Kommentar
Renovierungsbedürfnisse
Anmerkungen zu Susanne Winnackers Kommentar zur Schauspielausbildung
von Frank Schubert
„Die Schauspielausbildung gehört dringend renoviert“, titelt Susanne Winnacker, Rektorin der Hochschule für Musik und Theater Rostock, im Oktoberheft von Theater der Zeit. Das jüngste Treffen der deutschsprachigen Schauspielschulen in Bern im vergangenen Juni machte erlebbar, wie tief wir bereits in diesen Renovierungsprozessen stecken. Wie andere auch, „renovieren“ wir Berner die Schauspielausbildung bereits seit zehn Jahren. Angesichts der bereits vollzogenen tiefgreifenden Veränderungen, die den Kinderschuhen längst entwachsen sind und sich bereits in einer detaillierten Korrektur- und Vertiefungsphase befinden, freue ich mich aufrichtig, dass nun auch Rostock sich auf den Weg gemacht hat. Doch ist renovieren im Grunde der falsche Ausdruck. Wer nur renoviert, hat weder die Problematik noch die Chancen begriffen.
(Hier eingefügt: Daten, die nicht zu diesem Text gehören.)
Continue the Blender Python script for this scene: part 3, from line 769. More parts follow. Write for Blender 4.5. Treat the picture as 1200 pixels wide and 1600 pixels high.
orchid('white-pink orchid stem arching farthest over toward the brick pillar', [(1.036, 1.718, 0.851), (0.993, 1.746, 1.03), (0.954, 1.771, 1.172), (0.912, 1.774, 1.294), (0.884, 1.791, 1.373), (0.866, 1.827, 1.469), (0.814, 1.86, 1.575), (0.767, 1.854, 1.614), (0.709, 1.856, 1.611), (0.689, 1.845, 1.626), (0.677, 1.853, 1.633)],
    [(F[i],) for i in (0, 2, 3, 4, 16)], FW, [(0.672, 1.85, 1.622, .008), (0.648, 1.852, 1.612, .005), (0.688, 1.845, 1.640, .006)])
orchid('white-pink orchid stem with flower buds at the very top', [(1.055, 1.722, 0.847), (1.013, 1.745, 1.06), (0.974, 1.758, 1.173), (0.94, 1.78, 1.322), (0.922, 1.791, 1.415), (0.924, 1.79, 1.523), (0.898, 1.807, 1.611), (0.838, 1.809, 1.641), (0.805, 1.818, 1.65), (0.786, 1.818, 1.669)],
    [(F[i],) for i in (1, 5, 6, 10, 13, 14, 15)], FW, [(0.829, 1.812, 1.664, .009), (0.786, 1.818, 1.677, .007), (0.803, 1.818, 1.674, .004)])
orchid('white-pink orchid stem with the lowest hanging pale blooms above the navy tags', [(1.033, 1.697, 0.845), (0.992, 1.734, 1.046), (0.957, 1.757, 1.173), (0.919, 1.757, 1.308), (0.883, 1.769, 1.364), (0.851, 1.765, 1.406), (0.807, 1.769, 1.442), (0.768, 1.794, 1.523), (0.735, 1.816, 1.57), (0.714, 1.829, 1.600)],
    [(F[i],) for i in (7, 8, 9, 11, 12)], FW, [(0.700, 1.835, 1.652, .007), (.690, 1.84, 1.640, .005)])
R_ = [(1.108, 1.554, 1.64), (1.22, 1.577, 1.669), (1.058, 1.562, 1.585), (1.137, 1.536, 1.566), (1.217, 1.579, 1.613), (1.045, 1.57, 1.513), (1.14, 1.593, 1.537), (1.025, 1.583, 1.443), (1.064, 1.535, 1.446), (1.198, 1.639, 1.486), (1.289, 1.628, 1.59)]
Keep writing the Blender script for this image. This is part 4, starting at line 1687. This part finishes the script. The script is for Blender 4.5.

Der Spagat zwischen solide vermitteltem Handwerk und der Fähigkeit zu individueller Kreativität ist vielerorts längst zu einer lustvollen Übung geworden. Viele solcher Beispiele erregen bereits öffentliches Interesse. Cornelius Danneberg entwickelte an der Schauspielschule Bern seine Philosophie der Sprache und hat an der Badischen Landesbühne damit großen Erfolg. Sein Stück „Zwischen Strom und Gestein“ schrieb er als Abschlussarbeit seines Studiums, inszenierte es selbst und spielt es nun auch im Spielplan der Landesbühne. Dennis Schwabenlands Truppe PENG! Palast bringt ihre Bühnenproduktion „the holycoaster s(HIT) circus“ gerade als Film in die Kinos, und Julia Gräfner spielt am Schauspielhaus Graz eine Julia, wie sie wohl noch kein Romeo erblickte. Berner Nischendenken?
Sicher nicht! Wir sind nur auf ein verbreitetes Praxisbedürfnis eingegangen, welches vielerorts schlummert. „Muttis Kinder“, bestehend aus drei Rostocker Absolventen, touren schon lange erfolgreich, und Julia Schubert, auch klassisch in Rostock ausgebildet, reißt nun am Schauspiel Dortmund als Regisseurin das traditionelle Verhältnis zwischen Bühne und Zuschauer ein und zeigt eine Installation aus neun simultanen Spielorten. „Heimliche Helden – Anatomie eines Großraumbüros“ läuft seit Oktober.